More permanent faculty and staff to directly support the program.

6. What are your main goals for your students?

All along, my goal is media literacy and media competency. We live in a world now that has moved way beyond text as a means of communication. Fifty years ago, if you wanted to make a meaningful contribution to society or culture, you were a writer. Today, I think that’s still true–writing is a key component–but to really participate in today’s society and culture, you have to not only know how to read images and media in a very sophisticated way, but it’s also important to be competent in producing images and media in a sophisticated way. That’s actually how we now talk to millions of people.

7. What do you like most about your job? What is your biggest challenge?

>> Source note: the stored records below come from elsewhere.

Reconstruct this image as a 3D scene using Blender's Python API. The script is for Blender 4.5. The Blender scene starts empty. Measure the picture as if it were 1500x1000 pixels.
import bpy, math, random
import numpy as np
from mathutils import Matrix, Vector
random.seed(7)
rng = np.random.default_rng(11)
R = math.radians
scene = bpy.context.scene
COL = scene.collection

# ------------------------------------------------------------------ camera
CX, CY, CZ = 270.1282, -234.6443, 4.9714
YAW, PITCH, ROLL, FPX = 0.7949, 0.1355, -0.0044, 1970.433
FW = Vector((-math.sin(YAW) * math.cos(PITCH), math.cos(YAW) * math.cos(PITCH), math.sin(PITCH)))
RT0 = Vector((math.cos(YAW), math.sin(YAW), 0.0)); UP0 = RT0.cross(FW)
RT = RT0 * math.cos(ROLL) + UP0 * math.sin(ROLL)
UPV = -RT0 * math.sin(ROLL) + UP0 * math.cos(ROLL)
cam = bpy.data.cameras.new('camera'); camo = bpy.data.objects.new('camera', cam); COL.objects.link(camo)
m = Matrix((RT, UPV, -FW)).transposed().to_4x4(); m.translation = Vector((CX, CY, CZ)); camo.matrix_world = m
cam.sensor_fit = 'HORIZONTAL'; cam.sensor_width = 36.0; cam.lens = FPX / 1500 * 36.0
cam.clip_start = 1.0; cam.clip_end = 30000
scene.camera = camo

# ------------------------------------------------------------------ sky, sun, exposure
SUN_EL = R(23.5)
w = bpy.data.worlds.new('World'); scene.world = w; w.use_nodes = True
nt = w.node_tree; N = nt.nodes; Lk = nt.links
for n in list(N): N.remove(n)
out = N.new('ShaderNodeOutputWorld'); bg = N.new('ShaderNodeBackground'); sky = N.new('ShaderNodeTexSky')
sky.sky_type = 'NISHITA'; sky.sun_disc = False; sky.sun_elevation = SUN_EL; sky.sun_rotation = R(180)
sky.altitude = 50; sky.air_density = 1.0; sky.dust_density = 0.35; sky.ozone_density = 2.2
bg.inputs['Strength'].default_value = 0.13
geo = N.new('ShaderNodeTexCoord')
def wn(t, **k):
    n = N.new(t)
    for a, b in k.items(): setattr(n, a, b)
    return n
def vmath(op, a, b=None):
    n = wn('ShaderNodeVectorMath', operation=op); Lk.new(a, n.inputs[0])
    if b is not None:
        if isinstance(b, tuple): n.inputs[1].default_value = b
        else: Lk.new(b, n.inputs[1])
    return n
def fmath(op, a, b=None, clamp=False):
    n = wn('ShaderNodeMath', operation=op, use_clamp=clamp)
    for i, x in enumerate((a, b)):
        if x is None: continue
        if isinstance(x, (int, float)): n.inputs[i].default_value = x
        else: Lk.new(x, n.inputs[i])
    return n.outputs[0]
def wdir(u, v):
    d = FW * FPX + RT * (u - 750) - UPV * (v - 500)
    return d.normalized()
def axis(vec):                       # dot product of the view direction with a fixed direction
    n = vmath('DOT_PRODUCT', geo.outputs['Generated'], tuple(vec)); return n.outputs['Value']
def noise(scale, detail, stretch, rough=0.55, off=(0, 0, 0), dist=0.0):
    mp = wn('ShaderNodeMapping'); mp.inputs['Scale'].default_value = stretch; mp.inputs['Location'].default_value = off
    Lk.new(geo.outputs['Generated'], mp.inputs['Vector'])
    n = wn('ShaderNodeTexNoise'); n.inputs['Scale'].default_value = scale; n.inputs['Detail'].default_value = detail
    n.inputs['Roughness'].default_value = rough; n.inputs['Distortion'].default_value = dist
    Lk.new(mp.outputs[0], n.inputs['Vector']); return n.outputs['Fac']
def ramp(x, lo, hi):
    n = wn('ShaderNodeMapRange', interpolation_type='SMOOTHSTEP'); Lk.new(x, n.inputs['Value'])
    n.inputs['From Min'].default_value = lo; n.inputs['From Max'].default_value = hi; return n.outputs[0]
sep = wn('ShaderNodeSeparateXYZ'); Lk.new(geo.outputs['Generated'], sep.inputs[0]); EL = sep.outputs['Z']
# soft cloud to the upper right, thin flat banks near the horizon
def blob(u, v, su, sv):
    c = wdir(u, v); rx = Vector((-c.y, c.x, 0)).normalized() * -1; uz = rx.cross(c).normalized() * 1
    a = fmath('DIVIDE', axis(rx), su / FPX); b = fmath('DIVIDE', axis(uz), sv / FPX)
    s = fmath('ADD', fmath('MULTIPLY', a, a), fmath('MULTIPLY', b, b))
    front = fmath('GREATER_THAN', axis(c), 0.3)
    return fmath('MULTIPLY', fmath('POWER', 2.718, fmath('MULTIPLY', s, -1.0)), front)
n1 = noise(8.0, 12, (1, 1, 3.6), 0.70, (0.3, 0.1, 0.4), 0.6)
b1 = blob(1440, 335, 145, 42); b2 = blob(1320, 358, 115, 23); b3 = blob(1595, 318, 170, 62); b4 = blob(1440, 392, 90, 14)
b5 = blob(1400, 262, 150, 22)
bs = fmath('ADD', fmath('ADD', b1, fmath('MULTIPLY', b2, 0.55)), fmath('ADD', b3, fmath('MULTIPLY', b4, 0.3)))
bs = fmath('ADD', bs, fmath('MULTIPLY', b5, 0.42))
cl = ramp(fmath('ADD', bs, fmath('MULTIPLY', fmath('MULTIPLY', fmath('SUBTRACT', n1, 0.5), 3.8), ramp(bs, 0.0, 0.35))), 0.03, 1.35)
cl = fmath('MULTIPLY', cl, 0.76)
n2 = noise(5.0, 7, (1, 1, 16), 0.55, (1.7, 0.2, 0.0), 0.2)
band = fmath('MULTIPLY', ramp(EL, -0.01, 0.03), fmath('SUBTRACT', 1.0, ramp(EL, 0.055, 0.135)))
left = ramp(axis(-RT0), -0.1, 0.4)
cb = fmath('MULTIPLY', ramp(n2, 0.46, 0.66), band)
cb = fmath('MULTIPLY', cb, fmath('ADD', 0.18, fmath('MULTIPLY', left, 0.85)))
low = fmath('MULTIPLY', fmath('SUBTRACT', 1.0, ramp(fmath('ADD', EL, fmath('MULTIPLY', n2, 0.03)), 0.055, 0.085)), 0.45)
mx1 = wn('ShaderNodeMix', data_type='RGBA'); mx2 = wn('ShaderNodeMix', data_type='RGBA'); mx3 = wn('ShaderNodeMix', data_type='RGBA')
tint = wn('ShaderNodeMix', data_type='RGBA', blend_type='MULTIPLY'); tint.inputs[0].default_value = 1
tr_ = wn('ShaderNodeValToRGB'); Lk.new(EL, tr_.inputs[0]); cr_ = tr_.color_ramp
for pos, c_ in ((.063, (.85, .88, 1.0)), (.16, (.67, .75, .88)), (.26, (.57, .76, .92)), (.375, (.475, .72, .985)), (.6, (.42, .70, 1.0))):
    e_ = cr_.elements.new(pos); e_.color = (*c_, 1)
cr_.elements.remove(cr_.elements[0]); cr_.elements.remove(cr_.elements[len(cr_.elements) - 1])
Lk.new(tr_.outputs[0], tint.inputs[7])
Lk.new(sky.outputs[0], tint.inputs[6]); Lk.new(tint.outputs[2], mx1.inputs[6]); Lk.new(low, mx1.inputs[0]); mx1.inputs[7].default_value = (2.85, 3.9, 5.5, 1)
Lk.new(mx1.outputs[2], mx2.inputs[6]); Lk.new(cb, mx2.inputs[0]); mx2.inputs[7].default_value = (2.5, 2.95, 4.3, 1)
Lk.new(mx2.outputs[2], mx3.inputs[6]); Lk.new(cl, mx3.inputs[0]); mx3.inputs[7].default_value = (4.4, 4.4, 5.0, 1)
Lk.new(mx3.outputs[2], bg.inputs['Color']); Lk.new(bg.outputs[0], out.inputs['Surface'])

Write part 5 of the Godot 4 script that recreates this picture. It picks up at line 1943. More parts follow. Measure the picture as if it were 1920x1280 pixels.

What I love most is that I more or less get to engage with something I’m deeply interested in every single day, which is awesome. Bucknell has been a tremendously supportive place, especially in terms of resources. I don’t want to create the impression that the University has been unsupportive or unresponsive. It just takes a long time to build things. There’s just no other place in the U.S. where you can watch films as part of your normal classroom experience, on 35 mm film, in an art deco movie palace. It’s amazing. The facilities we have in the studio are incredible. Realistically, most students will be taking a step backwards when they get into the real world in terms of the access to this equipment and software if they want to be filmmakers. That’s been a huge pleasure of my job is the resources and the support that we’ve had. The challenge is that everything’s always a moving target. We had no major, and then we had a concentration that a few people were interested in, then suddenly we have around 27 majors which is great. But that requires the re-deployment of all sorts of other resources: we need more faculty, we need more staff, etc. The moment that one thing is supported and grown, it creates all sorts of other fires that you have to put out elsewhere. It’s a great example of ‘be careful what you wish for.’ It’s always a challenge. My ultimate hope is to pass the baton so that other folks can run with [this program] and grow it even beyond what I’ve imagined.